Trinity and RIM's ability to extract synergistic savings from The Mirror means they are more able to justify a higher price for the Mirror Group than Mr Montgomery with his plan for it to remain as a stand-alone newspaper company. The fact that the share price of Mirror Group has risen by more than 50 per cent since Mr Montgomery's departure in January, would seem to indicate that the City agrees with the board about his ousting.

Mr Montgomery's supporters would see it differently. They ask why the Mirror Group should wish to be taken over by a smaller company. They believe it is because Sir Victor wishes to be chairman of a bigger group. They also feel that Trinity is getting the company on the cheap. Some City analysts are trying to talk the price of the company up above 300p a share. At the moment, Trinity's cash and shares bid has been helped by its own shares rising.
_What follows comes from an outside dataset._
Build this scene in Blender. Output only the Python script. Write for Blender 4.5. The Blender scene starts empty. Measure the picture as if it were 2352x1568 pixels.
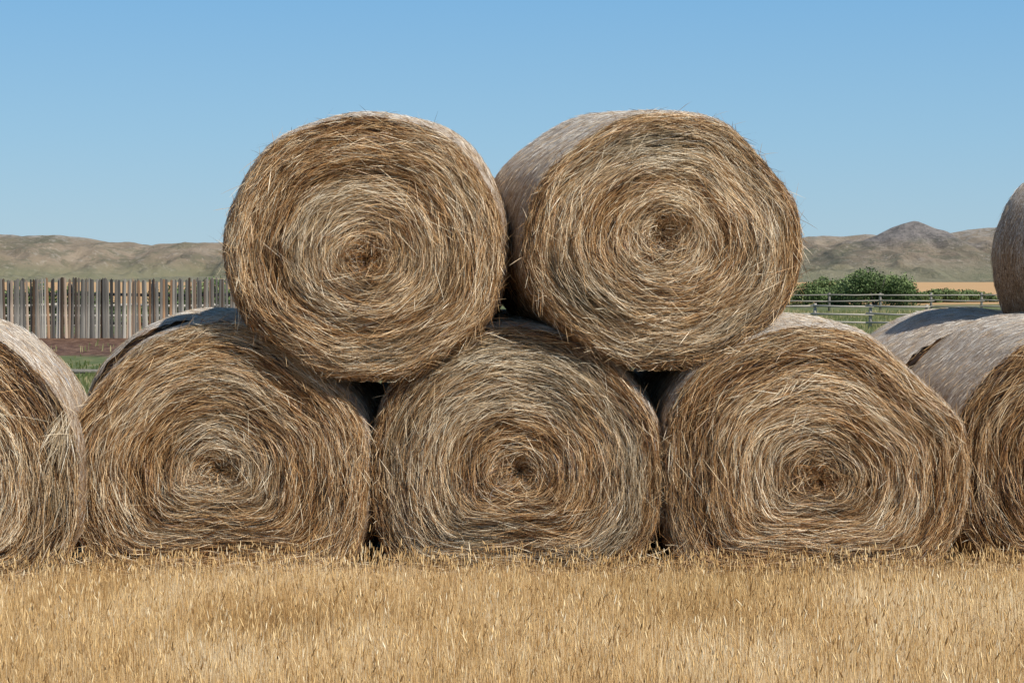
import bpy, math, numpy as np
from mathutils import Vector
rng=np.random.default_rng(7)
sc=bpy.context.scene
F=70/36*2352.0; H=1.85
# ---------------------------------------------------------------- helpers
def link(o): sc.collection.objects.link(o); return o
TAB=np.random.default_rng(3).random((256,256))
def vn(x,y):
    x=np.asarray(x,float); y=np.asarray(y,float)
    xi=np.floor(x).astype(int); yi=np.floor(y).astype(int)
    fx=x-xi; fy=y-yi; fx=fx*fx*(3-2*fx); fy=fy*fy*(3-2*fy)
    a=TAB[xi&255,yi&255]; b=TAB[(xi+1)&255,yi&255]; c=TAB[xi&255,(yi+1)&255]; d=TAB[(xi+1)&255,(yi+1)&255]
    return (a*(1-fx)+b*fx)*(1-fy)+(c*(1-fx)+d*fx)*fy
def fbm(x,y,o=4):
    s=0;a=.5;t=0
    for i in range(o):
        s=s+a*vn(x*2**i+17.3*i,y*2**i+9.1*i); t+=a; a*=.5
    return s/t
class MB:
    def __init__(s): s.v=[];s.q=[];s.t=[];s.h=[];s.uv=[];s.n=0
    def add(s,v,q,t,h=0.,uv=None):
        v=np.asarray(v,float).reshape(-1,3); q=np.asarray(q,int).reshape(-1,4)
        m=len(v); s.v.append(v); s.q.append(q+s.n); s.n+=m
        s.t.append(np.broadcast_to(np.asarray(t,float),(m,)).copy()); s.h.append(np.broadcast_to(np.asarray(h,float),(m,)).copy())
        s.uv.append(np.zeros((m,2)) if uv is None else np.asarray(uv,float).reshape(-1,2))
    def grid(s,P,t,h=0.,uv=None,closed=False):
        a,b=P.shape[:2]; I=np.arange(a*b).reshape(a,b)
        J=np.concatenate([I,I[:,:1]],1) if closed else I
        q=np.stack([J[:-1,:-1],J[:-1,1:],J[1:,1:],J[1:,:-1]],-1).reshape(-1,4)
        t=np.broadcast_to(t,(a,b)).reshape(-1); h=np.broadcast_to(h,(a,b)).reshape(-1)
        s.add(P.reshape(-1,3),q,t,h,None if uv is None else uv.reshape(-1,2))
    def strands(s,P,W,t,h=0.,taper=True):
        N,K=P.shape[:2]
        if N==0: return
        w=np.ones(K)
        if taper: w[-1]=.25; w[0]=.6
        A=P-W[:,None]*w[None,:,None]; B=P+W[:,None]*w[None,:,None]
        V=np.stack([A,B],2)
        I=np.arange(N*K*2).reshape(N,K,2)
        q=np.stack([I[:,:-1,0],I[:,:-1,1],I[:,1:,1],I[:,1:,0]],-1).reshape(-1,4)
        T=np.broadcast_to(np.asarray(t,float).reshape(-1,1,1) if np.ndim(t) else t,(N,K,2)).reshape(-1)
        Hh=np.broadcast_to(np.asarray(h,float).reshape(-1,1,1) if np.ndim(h) else h,(N,K,2)).reshape(-1)
        uv=np.stack([V[...,0],V[...,1]],-1).reshape(-1,2)
        s.add(V.reshape(-1,3),q,T,Hh,uv)
    def tube(s,pts,rad,t,h=0.,n=7):
        pts=np.array(pts,float); rad=np.broadcast_to(rad,(len(pts),))
        P=[]
        for i in range(len(pts)):
            d=pts[min(i+1,len(pts)-1)]-pts[max(i-1,0)]; d=d/np.linalg.norm(d)
            u=np.cross(d,[0,0,1.]) if abs(d[2])<.9 else np.cross(d,[1.,0,0]); u/=np.linalg.norm(u); w=np.cross(d,u)
            a=np.arange(n)/n*2*np.pi
            P.append(pts[i]+rad[i]*(np.cos(a)[:,None]*u+np.sin(a)[:,None]*w))
        P=np.array(P)
        P=np.concatenate([pts[0]+0*P[:1],P,pts[-1]+0*P[:1]])
        s.grid(P,t,h,closed=True)
    def mesh(s,name,mat,smooth=False):
        v=np.concatenate(s.v); q=np.concatenate(s.q); t=np.concatenate(s.t); h=np.concatenate(s.h); uv=np.concatenate(s.uv)
        me=bpy.data.meshes.new(name); me.vertices.add(len(v)); me.vertices.foreach_set('co',v.astype(np.float32).ravel())
        me.loops.add(len(q)*4); me.loops.foreach_set('vertex_index',q.astype(np.int32).ravel())
        me.polygons.add(len(q)); me.polygons.foreach_set('loop_start',np.arange(0,len(q)*4,4,dtype=np.int32))
        try: me.polygons.foreach_set('loop_total',np.full(len(q),4,np.int32))
        except Exception: pass
        me.polygons.foreach_set('use_smooth',np.full(len(q),smooth))
        for nm,d in(('tint',t),('hue',h)):
            a=me.attributes.new(nm,'FLOAT','POINT'); a.data.foreach_set('value',d.astype(np.float32))
        u=me.uv_layers.new(name='UVMap'); u.data.foreach_set('uv',uv[q.ravel()].astype(np.float32).ravel())
        me.update(calc_edges=True); me.validate()
        if mat: me.materials.append(mat)
        return me
def obj(name,me,parent=None,label=None,cat=None,kind=None,group=None):
    o=link(bpy.data.objects.new(name,me))
    if parent: o.parent=parent
    if label:o["label"]=label
    if cat:o["category"]=cat
    if kind:o["kind"]=kind
    if group:o["group"]=group
    return o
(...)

There are persistent rumours that Mr Montgomery's bid may end up joining with RIM, based on his friendship with Chris Oakley, the head of RIM and a former Mirror director. The DTI's decision on Trinity has undoubtedly been a fillip to RIM, which has been conspicuously quiet about its intentions and must be assumed to be working on a bid.

Who's the Fairest of Them All?

DAVID MONTGOMERY

Former chief executive of Mirror Group, ex-editor of Today and News of the World.

Strengths: In-depth knowledge of Mirror Group and all its titles.

Weaknesses: In a world of media mergers, Montgomery still gives no sign of a strategy for growing Mirror Group. The cost-cutting he's good at has been done.

REGIONAL

INDEPENDENT MEDIA

Publisher of the Yorkshire Post, backed by venture capital firm Candover.

Strengths: Unlike Trinity, need sell no titles to meet conditions. Chief executive Chris Oakley, above, is a former Mirror Group director.

Weaknesses: 300p a share for Mirror Group could prove too steep.

TRINITY

Publisher of more than 100 regional newspapers, such as the Belfast Telegraph and the Liverpool Echo.

Strengths: Has grown rapidly under chief executive Philip Graf, above, by concentrating solely on regional newspapers.

Weaknesses: Must choose whether to swap the Belfast Telegraph for The Mirror and a new market.